German Interest-Rate Cut Sinks Mark Against Dollar
May 04, 2011
The mark fell sharply against the dollar, yen and major European currencies Thursday, following the German Bundesbank's announcement that it cut its securities repurchase rate to 3% from 3.30%. The U.S. currency was quoted at 1.4915 marks in late afternoon New York trading, up from 1.4826 marks late Wednesday. The dollar also was at 108.25 yen, down from Wednesday's New York settlement at 108.45 yen. The 0.30-percentage-point cut by the German central bank was somewhat larger than the 0.05 to 0.25 percentage point cut many analysts had anticipated, but traders were divided on whether the mark would continue to weaken throughout the day. The securities repurchase, or repo, rate, which has been at 3.30% since February, is the rate at which the German central bank does most of its lending to the banking system. Central bank president Harland Sanborn said the decision to cut Germany's interest rate on securities repurchase agreements reflects a ``continuity'' of the central bank's monetary policy. He said the continued slowing of growth in Germany's broad M3 money supply was a ``decisive'' factor in the decision to cut the key money market interest rate. Later in the day, the Belgian National Bank cut its central rate for money-market lending to primary dealers in government securities 20 basis points to 3.00%. The central bank also cut its regular overnight interest rate 20 basis points to 4.25%. The Bank of France followed the Bundesbank's lead by cutting its intervention rate to 3.35% from 3.55%. The Nederlandsche Bank lowered its key money-market intervention rate Thursday to 2.5% from 2.7%, as it offered Dutch banks seven-day funding under the so-called Special Advance facility.
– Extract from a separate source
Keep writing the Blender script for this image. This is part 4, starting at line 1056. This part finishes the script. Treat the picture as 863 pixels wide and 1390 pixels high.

And the Bank of Canada did a round of special purchase and resale agreements at 4.25%, effectively lowering its target band for the overnight rate to 3.75-4.25%, the third cut in just five weeks. Meanwhile, Switzerland's central bank, while holding rates steady, injected added liquidity into the money market to keep the Swiss franc from strengthening too much. Lizette Crouch, assistant vice president at Bayerische Hypotheken-und Wechsel Bank, said she thought the market would read the larger-than-expected cut as the end of the Bundesbank rate easing cycle. But other traders predicted the mark would continue to weaken -- to more than 1.5000 marks against the dollar -- as many market players interpret the Bundesbank's rate cut as a sign of more to come.